= Your goal =
Return only the lines from the top of the material through the line marked by "scene.view_settings.view_transform = 'Standard'", unaltered.

= Collected material =
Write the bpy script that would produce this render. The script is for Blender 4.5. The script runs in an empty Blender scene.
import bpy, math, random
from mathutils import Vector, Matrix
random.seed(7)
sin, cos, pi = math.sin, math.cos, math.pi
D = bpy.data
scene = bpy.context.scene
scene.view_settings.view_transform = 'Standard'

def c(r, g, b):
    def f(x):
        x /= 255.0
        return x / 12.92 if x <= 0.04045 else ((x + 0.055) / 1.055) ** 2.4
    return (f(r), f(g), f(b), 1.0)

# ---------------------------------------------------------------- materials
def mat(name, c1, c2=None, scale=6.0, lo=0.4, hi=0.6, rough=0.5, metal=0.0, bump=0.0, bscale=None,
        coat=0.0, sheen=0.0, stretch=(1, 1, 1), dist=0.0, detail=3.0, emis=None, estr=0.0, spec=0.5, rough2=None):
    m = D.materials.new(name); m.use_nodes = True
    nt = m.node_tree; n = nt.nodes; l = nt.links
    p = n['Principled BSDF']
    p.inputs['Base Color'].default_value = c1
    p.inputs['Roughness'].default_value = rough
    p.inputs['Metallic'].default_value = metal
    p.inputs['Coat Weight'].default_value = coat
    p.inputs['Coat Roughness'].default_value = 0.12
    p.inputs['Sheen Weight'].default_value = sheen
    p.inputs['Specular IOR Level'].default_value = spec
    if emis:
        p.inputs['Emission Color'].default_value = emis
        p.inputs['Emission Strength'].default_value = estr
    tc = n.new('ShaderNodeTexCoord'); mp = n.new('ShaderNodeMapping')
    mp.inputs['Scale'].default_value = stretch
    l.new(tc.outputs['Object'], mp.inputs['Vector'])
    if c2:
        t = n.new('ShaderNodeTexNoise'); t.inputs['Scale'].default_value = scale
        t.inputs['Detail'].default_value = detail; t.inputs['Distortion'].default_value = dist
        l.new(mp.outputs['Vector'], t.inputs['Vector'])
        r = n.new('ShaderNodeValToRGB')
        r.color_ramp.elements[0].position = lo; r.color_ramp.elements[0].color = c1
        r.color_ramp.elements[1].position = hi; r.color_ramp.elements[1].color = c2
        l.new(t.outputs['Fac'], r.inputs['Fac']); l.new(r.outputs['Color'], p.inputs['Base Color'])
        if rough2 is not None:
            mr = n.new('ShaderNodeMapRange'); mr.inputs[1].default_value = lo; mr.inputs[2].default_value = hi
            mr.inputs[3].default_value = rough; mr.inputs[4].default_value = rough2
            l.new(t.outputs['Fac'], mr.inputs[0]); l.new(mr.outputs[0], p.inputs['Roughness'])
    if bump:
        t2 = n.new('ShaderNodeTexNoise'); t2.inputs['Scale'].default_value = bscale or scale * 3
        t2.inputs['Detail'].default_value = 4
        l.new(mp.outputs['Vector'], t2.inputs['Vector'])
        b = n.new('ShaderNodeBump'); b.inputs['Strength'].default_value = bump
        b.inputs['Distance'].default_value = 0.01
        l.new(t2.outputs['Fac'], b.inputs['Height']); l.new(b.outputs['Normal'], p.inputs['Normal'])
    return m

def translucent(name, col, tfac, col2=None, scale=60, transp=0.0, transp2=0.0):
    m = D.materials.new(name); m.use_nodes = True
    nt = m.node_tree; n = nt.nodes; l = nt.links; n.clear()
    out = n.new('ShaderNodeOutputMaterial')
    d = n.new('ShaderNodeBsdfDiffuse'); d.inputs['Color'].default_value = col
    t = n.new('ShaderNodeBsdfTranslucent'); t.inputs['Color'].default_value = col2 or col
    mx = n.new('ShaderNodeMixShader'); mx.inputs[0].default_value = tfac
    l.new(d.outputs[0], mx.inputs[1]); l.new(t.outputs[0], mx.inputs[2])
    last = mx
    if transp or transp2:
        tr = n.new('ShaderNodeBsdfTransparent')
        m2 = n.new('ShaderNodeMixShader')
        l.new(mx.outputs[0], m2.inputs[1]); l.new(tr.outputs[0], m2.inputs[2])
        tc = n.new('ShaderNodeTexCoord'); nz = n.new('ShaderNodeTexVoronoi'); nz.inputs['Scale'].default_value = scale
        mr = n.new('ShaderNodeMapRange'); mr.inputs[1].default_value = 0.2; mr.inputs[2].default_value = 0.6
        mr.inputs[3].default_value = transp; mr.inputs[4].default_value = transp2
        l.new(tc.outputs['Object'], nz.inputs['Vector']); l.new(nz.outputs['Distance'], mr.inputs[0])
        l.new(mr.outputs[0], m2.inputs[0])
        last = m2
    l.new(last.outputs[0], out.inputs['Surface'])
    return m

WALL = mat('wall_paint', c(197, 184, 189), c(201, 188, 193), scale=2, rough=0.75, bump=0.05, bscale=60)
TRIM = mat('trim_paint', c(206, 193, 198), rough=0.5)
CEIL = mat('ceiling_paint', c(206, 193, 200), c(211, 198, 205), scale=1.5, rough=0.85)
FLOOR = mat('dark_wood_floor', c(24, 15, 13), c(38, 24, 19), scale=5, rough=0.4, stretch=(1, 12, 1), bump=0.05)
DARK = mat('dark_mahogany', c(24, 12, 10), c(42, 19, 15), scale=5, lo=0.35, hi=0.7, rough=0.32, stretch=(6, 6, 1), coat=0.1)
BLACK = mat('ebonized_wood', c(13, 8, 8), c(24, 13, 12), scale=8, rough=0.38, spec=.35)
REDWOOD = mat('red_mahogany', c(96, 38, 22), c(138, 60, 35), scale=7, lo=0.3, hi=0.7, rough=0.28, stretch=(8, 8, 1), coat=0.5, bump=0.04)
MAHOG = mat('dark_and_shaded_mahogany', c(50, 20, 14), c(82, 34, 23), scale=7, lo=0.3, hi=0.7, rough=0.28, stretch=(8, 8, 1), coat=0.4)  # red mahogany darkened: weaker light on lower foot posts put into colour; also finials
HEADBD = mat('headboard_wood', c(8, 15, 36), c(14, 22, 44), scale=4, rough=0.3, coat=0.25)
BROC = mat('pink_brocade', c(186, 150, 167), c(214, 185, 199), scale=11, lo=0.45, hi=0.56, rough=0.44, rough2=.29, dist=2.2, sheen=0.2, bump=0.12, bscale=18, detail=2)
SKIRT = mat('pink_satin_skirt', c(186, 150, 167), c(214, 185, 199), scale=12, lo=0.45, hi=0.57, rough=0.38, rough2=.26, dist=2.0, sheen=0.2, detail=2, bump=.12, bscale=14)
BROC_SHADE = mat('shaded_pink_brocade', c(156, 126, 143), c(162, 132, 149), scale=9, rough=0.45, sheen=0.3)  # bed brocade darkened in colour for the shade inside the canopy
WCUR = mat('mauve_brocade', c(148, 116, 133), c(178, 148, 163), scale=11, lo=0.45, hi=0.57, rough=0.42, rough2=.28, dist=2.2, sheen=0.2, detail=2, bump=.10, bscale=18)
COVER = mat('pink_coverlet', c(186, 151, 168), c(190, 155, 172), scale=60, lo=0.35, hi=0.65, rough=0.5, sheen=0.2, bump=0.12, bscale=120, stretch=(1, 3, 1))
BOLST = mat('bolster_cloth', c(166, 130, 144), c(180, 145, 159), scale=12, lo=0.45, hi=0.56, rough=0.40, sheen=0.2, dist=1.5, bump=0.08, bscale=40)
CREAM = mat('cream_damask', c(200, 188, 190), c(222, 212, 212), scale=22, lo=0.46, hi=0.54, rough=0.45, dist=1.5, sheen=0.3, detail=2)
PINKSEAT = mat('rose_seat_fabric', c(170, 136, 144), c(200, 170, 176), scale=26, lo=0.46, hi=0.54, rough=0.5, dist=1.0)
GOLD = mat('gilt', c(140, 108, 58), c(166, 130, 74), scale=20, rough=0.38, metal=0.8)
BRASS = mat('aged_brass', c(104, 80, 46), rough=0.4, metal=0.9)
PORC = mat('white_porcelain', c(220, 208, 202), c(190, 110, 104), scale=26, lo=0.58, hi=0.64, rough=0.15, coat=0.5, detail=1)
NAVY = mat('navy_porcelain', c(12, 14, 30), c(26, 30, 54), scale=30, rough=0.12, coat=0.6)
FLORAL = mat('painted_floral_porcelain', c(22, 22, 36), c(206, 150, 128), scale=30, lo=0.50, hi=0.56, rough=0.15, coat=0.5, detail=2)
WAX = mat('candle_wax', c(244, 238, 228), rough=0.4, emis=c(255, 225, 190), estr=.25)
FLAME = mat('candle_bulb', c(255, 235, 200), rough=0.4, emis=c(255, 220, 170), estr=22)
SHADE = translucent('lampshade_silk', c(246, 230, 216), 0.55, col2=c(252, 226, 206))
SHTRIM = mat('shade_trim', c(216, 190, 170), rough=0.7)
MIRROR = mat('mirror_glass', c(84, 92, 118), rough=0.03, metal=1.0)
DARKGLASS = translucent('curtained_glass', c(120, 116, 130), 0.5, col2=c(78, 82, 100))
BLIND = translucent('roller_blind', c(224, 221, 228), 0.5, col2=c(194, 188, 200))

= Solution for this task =
Write the bpy script that would produce this render. The script is for Blender 4.5. The script runs in an empty Blender scene.
import bpy, math, random
from mathutils import Vector, Matrix
random.seed(7)
sin, cos, pi = math.sin, math.cos, math.pi
D = bpy.data
scene = bpy.context.scene
scene.view_settings.view_transform = 'Standard'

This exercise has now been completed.